Dive Brief:
- Microsoft will buy 40,000 carbon credits from agricultural tech provider Indigo Ag, the two companies announced Thursday. Indigo Ag said the transaction represents the largest number of credits it has ever delivered to a buyer.
- The carbon credits are soil-based and produced through carbon farming, which leans on sustainable practices to hold carbon in the soil. The credits are then verified and issued according to guidelines from the Soil Enrichment Protocol of the Climate Action Reserve — a trusted offset registry for global carbon markets — according to Indigo Ag.
- Microsoft said it chose the sustainable agriculture company’s carbon program to incorporate soil-based carbon removals into its decarbonization strategy and help accelerate progress toward reaching its climate goals, which include a target to become carbon negative by 2030.
Dive Insight:
The credits rely on sustainable practices farmers have adopted or will adopt to both enrich the soil with more carbon and reduce greenhouse gas emissions. To achieve this two-pronged goal, farmers can add cover crops, reduce tillage and rotate crops which, ultimately, retains carbon in the soil.
Further, farmers are able to develop an additional revenue stream through the production and selling of such soil-based carbon credits — which Indigo facilitates — according to the company. The sustainable agriculture solutions company said farmers are paid at least 75% of the average credit price following a transaction. Indigo’s carbon program has issued almost 300,000 offset credits so far.
Microsoft’s carbon credits will be pulled from Indigo’s third carbon crop, generated from farms across 28 states in the United States.

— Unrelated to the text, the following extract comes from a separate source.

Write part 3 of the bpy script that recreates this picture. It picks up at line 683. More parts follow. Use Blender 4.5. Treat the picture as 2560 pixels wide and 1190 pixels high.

The companies said in the June 20 release that the agreement “underscores demand for robust, science-backed agriculture soil-based credits and the valuable role they can play in climate action, as well as reflects the increasing maturity of the voluntary carbon market.”
Indigo Ag CEO Dean Banks said the deal marked a “major milestone” for the company’s carbon program and promoted the use of such nature-based carbon solutions.
This deal joins a flurry of recent initiatives Microsoft has undertaken to mitigate its carbon footprint. Earlier this month, the software solutions provider inked an agreement with Anew Climate to purchase over 970,000 carbon removal credits, which are to be generated through forest management and afforestation projects across the U.S.
Prior to this, Microsoft signed a landmark carbon removal contract with Stockholm Exergi, a 6-year offtake agreement with Catona Climate and a renewable energy credits purchase agreement with Recurrent Energy this year alone.